To help idenitfy deadlocks and other synchronization problems more reliably, we strongly recommend using ThreadSanitizer:

clang -O2 -lpthread -fsanitize=thread dp.c && ./a.out`

This will run slower (though not noticably so for this program), but tries to idenitfy cases where the program does not implement a resource hierarchy strategy (that is, does not use consistent order for acquiring locks). It also will (with varying reliablity) detect several other kinds of thread usage errors (like race conditions).

2.2 Required approach: Arbitrator

Submission filename: dp-arb.c

Ensure there is no deadlock by using the Arbitrator solution. A correct solution can be just four lines:

1. declare a global arbitrator mutex
2. initialize that mutex in main
3. lock it and
4. unlock it, both in eat, so that only one philosopher can reach for chopsticks at a time

(This is not one of the deadlock prevention strategies we discussed in lecture, but it makes the thread take turns waiting for resources (the chopsticks), so only one thread can wait at a time. With only one thread waiting at a time, we can’t have a cyclic dependency.)

If correctly implemented,

• There will be no deadlock; the program will always terminate
• The output will never have two Philosopher i got chopstick lines with a different Philosopher j got chopstick line in between

(When this strategy is run under ThreadSanitizer, it may report that there is a lock order inversion representing a potential deadlock, because thread sanitizer is checking for the constistent lock order solution for preventing deadlock; it’s not programmed to identify this strategy.)
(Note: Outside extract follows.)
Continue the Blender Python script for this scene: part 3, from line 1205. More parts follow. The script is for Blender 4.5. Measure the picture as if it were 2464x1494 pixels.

2.3 Extra approach 1: Resource hierarchy

Submission filename: dp-rh.c

This implementation should ensure there is no deadlock by using the Resource hierarch solution.

Require every philosopher to pick up their lower-numbered chopstick before their higher-numbered chopstick.

If correctly implemented,

• There will be no deadlock; the program will always terminate
• After a Philosopher i got chopstick j line, any following Philosopher i got chopstick k line will have a k > j.

2.4 Extra approach 2: Message passing

Submission filename: dp-mp.c

This implementation should ensure there is no deadlock by using the Chandy/Misra solution.

You’ll probably need to add some kind of data structure to keep track of who owns which chopstick and which chopsticks are dirty, as well as functions to handle requesting chopsticks.

(The functions that handle requesting chopsticks probably need data structures to track pending requests. Depending on your implementation strategy, you might also want some way to wait for a message. My personal preference would be using something like condition variables for this operation. But perhaps(?) more simply you could do this with only mutexes by ensuring that some other thread has a lock and waiting for a lock to be released. Or, alternately, you use a very inefficient solution of a loop that locks, checking a flag variable, and unlocks until the flag is finally set.)

This is definitely more involved than the other two files, but also will give you a better understanding of how to use pthreads’ mutex objects (and other synchronization primitives, like condition variables) to solve non-trivial problems.

If correctly implemented,

• There will be no deadlock; the program will always terminate
• Philosopher 0 will always eat without waiting, starting with both chopstick 0 and chopstick n − 1 (where n is the number of philosophers).

3 Check off

Either:

• submit solutions including at least one of the extra approaches to the submission site
  • submit separate files for each approach.
  • use the filenames dp-arb.c, dp-rh.c, and/or dp-mp.c.
• OR have a TA see your program working:
  • the required approach should be completed;
  • at least one of the extra approaches should be complete or have substantial progress by the end of the lab time. (If you have extra time in the lab, we would prefer you attempt both extra approaches, but we will not require this.)

For an in-person checkoff, TAs may ask to see your code and ask a questions along the lines of why this line here instead of there? which all team members should be prepared to answer.